◆ **JOB**
Only the lines from the one holding "by 1065 pixels." through the one holding "the open side')" are to be retyped, exactly as they appear, with both boundary lines included.

◆ **DATA TO USE**
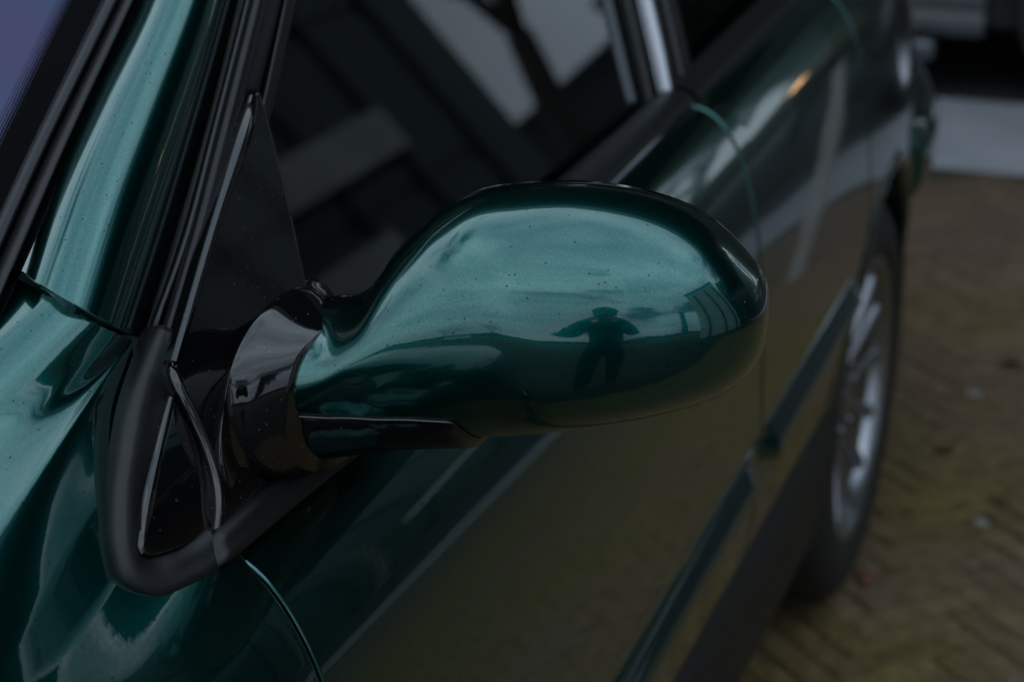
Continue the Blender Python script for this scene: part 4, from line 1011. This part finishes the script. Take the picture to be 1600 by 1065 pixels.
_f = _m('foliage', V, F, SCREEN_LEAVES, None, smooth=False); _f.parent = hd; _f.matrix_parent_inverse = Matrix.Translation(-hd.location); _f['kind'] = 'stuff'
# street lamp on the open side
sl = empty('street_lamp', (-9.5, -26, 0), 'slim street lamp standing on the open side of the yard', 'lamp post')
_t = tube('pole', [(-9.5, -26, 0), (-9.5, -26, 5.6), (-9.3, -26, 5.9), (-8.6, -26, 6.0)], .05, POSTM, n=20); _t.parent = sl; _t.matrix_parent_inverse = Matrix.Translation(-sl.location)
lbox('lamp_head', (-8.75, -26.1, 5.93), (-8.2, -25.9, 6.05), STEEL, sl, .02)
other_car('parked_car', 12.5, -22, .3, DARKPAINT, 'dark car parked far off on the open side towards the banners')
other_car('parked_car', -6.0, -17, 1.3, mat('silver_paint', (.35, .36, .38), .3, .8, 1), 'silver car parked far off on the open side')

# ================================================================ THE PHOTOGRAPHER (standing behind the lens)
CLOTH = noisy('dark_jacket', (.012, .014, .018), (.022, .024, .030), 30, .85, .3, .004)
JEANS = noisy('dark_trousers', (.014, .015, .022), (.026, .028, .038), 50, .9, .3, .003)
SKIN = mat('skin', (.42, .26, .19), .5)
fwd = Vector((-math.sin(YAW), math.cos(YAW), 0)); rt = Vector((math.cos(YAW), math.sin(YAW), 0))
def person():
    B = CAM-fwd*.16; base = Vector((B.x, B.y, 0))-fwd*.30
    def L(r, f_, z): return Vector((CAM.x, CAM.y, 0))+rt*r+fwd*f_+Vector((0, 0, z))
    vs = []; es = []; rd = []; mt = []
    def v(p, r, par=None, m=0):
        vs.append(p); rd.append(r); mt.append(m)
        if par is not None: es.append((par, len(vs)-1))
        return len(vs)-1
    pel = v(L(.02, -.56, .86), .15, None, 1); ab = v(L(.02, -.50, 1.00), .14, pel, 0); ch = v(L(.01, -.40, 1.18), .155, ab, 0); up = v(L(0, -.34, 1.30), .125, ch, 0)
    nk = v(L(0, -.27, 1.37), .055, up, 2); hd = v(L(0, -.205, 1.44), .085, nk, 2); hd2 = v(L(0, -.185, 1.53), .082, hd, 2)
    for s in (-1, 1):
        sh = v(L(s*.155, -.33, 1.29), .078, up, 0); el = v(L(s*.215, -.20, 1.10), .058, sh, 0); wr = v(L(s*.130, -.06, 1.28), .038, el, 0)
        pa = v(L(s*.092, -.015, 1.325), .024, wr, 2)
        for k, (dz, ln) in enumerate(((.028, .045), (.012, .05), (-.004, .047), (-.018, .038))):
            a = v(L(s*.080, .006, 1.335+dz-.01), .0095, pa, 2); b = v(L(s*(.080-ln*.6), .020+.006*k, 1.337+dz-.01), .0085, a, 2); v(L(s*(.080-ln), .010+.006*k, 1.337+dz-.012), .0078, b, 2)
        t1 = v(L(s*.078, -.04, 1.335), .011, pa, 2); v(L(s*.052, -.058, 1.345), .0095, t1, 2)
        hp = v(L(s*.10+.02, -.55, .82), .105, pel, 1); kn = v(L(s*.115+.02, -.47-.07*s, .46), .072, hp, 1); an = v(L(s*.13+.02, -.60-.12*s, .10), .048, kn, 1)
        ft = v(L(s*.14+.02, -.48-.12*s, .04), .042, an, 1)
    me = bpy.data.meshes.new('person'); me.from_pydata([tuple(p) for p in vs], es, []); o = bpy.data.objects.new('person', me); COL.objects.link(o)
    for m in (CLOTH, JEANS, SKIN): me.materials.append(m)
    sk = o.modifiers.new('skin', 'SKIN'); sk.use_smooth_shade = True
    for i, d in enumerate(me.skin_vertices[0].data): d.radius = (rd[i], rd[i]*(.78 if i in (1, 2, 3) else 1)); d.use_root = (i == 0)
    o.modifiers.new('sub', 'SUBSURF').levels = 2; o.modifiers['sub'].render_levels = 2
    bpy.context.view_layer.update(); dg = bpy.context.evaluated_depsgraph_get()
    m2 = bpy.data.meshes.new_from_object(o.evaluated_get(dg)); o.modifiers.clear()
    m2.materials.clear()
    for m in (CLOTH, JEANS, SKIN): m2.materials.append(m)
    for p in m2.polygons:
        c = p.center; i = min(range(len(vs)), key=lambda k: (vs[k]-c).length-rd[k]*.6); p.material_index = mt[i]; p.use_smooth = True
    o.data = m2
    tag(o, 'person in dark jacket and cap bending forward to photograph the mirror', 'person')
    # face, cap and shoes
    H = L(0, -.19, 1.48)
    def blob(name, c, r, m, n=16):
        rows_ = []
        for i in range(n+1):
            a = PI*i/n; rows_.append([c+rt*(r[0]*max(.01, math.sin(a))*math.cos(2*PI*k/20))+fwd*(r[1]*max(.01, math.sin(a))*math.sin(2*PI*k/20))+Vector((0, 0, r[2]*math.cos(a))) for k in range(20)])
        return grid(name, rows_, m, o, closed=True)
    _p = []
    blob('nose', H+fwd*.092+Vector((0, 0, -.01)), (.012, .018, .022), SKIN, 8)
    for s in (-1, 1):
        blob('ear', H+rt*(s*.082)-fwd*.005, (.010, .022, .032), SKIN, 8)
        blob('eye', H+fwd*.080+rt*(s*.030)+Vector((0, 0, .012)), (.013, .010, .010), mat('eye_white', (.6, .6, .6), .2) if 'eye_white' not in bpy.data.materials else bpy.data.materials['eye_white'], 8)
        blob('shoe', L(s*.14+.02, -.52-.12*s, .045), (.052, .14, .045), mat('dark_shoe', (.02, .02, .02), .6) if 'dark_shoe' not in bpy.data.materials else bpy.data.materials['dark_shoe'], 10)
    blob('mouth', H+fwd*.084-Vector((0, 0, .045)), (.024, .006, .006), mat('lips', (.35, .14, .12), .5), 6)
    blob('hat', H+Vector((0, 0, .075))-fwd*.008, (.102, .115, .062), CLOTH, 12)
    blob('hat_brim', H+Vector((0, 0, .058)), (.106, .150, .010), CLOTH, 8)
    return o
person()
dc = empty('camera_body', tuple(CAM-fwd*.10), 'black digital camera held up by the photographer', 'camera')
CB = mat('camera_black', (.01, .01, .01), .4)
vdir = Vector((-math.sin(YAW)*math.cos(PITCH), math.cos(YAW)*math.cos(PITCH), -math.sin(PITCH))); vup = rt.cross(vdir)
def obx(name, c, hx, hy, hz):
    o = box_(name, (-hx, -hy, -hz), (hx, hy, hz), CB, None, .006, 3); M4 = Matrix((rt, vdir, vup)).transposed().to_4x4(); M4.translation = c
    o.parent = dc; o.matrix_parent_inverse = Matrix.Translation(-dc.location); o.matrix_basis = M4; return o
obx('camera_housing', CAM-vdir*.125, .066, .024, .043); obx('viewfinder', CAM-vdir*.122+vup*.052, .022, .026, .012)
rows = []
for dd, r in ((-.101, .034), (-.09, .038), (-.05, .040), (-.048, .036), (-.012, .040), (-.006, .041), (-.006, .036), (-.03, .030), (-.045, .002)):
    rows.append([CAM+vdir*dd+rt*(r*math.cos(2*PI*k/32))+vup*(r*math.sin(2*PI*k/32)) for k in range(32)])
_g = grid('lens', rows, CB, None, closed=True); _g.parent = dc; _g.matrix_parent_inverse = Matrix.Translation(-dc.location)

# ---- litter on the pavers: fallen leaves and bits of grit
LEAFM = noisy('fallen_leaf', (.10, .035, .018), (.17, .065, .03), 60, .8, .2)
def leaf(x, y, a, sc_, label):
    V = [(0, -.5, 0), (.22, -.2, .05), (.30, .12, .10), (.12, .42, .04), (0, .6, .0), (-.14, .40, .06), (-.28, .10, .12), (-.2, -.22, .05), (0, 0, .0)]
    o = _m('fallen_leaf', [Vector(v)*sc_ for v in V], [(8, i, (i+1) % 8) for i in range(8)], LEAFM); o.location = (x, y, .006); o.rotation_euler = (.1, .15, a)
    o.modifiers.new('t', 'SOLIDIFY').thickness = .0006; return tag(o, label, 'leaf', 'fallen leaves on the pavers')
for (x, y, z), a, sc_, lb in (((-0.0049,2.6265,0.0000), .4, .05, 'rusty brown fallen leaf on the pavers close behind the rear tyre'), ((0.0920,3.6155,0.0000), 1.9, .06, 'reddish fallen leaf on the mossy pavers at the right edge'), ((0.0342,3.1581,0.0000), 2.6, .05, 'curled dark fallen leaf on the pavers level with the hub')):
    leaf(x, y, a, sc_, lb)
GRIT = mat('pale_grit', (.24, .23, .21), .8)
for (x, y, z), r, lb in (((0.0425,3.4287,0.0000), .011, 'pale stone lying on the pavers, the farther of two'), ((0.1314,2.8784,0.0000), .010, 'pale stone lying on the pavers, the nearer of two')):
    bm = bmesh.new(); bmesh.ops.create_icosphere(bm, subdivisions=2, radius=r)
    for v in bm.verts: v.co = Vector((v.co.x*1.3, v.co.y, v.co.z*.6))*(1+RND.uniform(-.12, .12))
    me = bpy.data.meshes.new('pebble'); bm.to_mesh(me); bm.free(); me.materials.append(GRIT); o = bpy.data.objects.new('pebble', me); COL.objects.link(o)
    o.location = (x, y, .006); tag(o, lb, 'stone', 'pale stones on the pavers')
...
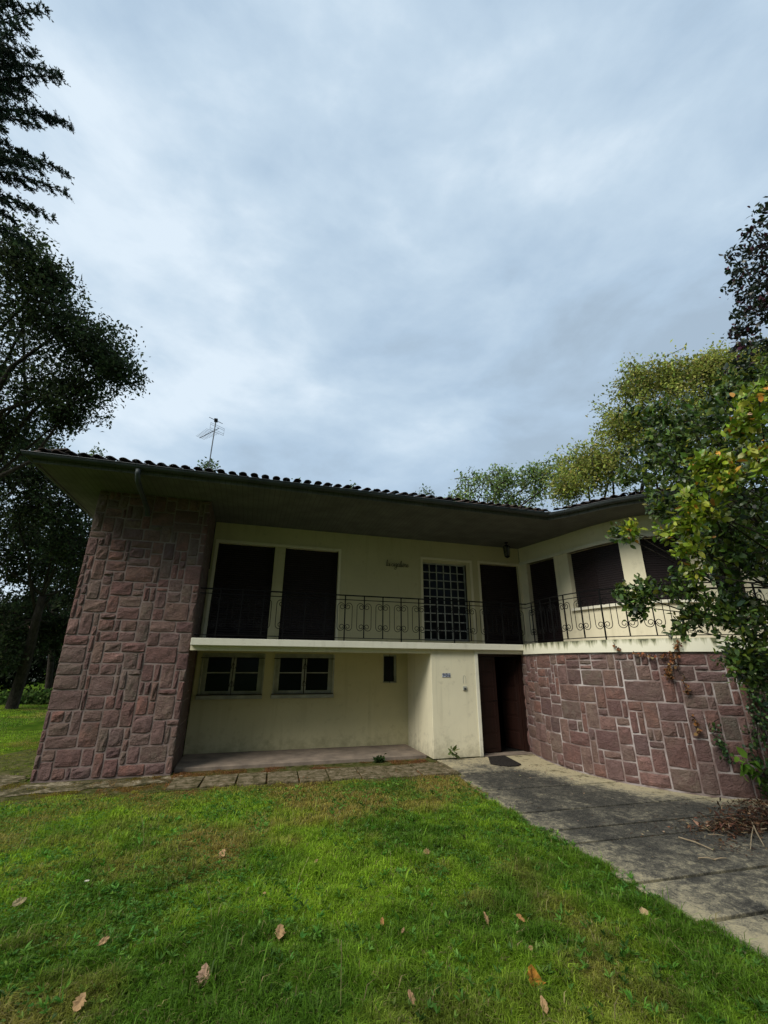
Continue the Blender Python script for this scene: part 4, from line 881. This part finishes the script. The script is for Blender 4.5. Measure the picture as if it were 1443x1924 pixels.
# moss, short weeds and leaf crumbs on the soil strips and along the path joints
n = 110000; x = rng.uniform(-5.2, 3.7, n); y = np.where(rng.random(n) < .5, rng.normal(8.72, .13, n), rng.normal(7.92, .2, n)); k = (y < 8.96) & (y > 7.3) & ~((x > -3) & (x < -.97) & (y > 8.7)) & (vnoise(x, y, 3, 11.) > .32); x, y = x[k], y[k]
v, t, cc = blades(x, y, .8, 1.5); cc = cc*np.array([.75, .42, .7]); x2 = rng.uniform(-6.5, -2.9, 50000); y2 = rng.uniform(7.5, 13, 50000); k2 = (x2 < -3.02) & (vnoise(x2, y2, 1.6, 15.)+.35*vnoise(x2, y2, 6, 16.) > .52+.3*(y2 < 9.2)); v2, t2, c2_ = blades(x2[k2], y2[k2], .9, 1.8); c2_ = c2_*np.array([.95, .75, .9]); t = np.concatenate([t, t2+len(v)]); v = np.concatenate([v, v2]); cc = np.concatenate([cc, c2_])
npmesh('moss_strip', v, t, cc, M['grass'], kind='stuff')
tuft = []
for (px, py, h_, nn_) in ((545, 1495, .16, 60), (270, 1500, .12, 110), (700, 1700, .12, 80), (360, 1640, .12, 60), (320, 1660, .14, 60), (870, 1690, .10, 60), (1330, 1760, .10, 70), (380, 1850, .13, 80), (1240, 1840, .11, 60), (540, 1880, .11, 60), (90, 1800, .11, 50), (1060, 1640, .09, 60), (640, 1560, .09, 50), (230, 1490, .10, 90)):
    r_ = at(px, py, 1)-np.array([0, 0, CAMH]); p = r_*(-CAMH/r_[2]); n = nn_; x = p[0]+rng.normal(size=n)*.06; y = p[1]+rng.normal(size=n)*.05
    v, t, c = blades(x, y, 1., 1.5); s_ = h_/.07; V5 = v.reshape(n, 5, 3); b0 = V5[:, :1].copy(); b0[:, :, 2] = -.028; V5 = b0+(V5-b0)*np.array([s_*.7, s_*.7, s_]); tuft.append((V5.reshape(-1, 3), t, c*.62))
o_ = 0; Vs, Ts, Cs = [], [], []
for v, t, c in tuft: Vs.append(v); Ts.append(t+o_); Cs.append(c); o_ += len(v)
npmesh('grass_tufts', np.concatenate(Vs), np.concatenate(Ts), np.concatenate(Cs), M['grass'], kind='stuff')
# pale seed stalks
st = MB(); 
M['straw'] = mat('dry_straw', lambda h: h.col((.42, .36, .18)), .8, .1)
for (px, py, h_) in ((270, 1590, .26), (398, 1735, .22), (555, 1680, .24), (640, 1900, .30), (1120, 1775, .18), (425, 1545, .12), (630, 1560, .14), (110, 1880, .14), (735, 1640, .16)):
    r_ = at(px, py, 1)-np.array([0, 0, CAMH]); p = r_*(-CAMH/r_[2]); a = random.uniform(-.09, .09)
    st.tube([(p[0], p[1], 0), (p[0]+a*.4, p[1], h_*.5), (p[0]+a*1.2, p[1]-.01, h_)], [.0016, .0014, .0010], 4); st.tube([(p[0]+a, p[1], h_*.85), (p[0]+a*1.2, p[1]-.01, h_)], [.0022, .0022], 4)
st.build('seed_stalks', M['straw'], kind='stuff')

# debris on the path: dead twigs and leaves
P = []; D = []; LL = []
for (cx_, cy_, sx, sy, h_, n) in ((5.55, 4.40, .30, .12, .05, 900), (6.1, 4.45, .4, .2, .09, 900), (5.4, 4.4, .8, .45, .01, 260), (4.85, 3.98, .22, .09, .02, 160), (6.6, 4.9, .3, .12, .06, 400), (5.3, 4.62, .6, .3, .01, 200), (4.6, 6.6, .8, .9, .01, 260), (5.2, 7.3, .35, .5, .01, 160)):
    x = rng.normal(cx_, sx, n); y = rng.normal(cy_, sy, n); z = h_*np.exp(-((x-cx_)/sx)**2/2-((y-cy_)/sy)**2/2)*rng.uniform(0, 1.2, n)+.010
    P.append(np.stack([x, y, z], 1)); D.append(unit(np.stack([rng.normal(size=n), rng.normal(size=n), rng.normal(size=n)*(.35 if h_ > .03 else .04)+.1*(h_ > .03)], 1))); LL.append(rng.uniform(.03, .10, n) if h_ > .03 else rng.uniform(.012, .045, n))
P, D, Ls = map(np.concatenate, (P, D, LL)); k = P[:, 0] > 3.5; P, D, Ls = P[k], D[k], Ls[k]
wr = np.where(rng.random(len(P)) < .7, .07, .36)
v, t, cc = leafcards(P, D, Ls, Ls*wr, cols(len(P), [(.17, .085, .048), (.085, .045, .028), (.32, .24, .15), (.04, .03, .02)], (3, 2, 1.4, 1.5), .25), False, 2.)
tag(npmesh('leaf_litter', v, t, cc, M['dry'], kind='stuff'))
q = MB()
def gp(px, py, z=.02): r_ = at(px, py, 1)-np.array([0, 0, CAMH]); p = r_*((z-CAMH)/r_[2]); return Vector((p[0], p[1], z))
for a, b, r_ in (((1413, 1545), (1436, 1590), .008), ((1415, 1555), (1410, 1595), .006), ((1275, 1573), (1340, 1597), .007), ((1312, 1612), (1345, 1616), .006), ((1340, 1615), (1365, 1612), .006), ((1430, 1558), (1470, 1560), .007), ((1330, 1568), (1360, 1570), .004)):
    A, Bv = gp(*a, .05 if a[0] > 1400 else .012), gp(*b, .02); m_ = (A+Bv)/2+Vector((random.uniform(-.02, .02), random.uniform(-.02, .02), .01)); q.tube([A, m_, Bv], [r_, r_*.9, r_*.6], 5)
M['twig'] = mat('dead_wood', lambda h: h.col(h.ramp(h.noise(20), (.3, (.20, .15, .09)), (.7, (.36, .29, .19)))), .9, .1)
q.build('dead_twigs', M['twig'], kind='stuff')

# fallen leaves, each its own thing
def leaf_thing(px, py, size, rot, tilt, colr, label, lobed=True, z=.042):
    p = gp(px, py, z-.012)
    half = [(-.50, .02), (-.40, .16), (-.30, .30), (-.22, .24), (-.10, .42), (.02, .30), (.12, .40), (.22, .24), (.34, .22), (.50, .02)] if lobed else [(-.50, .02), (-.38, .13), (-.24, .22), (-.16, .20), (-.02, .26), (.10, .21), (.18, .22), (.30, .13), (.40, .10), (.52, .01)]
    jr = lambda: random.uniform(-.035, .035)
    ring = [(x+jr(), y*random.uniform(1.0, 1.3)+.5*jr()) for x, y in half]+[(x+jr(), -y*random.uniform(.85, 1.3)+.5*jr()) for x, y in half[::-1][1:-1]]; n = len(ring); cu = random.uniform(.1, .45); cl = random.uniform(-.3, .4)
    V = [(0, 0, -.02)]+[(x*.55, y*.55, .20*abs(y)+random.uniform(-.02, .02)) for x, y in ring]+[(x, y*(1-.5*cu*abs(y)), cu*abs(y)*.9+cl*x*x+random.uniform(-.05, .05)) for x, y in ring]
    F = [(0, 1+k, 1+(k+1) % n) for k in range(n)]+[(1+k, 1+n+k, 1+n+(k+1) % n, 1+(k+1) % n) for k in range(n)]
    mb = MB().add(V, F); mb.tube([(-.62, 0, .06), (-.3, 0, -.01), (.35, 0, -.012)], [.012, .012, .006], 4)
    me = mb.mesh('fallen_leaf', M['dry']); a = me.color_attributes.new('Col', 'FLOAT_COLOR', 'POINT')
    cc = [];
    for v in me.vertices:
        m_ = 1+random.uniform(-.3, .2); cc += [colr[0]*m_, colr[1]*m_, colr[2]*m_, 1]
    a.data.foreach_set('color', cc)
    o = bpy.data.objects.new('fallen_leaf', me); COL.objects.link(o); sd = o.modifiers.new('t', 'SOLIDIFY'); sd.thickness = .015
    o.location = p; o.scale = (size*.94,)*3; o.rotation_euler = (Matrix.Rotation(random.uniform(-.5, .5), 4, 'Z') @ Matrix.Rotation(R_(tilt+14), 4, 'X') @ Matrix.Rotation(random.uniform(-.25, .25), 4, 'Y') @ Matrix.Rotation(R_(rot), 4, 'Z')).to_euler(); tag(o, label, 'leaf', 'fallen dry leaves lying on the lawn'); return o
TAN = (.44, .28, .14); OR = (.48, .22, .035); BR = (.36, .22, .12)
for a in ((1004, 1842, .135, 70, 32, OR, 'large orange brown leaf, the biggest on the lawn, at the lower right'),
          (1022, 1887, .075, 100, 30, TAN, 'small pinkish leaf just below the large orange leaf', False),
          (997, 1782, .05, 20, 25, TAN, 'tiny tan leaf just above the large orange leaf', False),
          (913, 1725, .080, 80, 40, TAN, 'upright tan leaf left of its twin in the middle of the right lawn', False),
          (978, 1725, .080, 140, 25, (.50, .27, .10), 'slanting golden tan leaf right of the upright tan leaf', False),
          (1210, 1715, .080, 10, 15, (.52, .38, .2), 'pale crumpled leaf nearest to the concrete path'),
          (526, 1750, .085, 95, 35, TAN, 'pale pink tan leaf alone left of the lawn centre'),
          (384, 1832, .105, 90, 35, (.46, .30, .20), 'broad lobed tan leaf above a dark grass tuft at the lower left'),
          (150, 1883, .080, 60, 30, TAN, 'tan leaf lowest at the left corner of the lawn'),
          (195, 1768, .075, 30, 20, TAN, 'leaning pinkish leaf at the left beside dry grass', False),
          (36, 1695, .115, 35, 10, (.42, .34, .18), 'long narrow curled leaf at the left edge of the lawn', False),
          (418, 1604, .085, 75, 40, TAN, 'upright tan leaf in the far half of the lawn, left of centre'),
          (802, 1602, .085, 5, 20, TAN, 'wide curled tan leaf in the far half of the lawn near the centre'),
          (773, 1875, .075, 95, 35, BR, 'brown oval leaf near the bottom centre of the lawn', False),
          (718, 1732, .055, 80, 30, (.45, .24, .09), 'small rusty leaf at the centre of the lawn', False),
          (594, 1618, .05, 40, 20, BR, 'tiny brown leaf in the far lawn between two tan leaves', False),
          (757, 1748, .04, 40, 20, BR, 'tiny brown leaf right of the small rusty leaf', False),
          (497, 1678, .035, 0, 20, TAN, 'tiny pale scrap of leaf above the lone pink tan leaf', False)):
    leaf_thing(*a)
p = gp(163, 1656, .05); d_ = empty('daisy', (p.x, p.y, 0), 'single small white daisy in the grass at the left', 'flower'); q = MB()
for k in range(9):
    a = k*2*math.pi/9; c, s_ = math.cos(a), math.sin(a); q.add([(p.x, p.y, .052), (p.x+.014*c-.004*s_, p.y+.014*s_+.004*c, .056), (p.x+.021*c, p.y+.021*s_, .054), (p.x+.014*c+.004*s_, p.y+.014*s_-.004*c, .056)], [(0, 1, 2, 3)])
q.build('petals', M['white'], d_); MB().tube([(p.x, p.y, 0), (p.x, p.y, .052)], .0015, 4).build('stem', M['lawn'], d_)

◆ **RESULT**
Continue the Blender Python script for this scene: part 4, from line 1011. This part finishes the script. Take the picture to be 1600 by 1065 pixels.
_f = _m('foliage', V, F, SCREEN_LEAVES, None, smooth=False); _f.parent = hd; _f.matrix_parent_inverse = Matrix.Translation(-hd.location); _f['kind'] = 'stuff'
# street lamp on the open side
sl = empty('street_lamp', (-9.5, -26, 0), 'slim street lamp standing on the open side of the yard', 'lamp post')
_t = tube('pole', [(-9.5, -26, 0), (-9.5, -26, 5.6), (-9.3, -26, 5.9), (-8.6, -26, 6.0)], .05, POSTM, n=20); _t.parent = sl; _t.matrix_parent_inverse = Matrix.Translation(-sl.location)
lbox('lamp_head', (-8.75, -26.1, 5.93), (-8.2, -25.9, 6.05), STEEL, sl, .02)
other_car('parked_car', 12.5, -22, .3, DARKPAINT, 'dark car parked far off on the open side towards the banners')
other_car('parked_car', -6.0, -17, 1.3, mat('silver_paint', (.35, .36, .38), .3, .8, 1), 'silver car parked far off on the open side')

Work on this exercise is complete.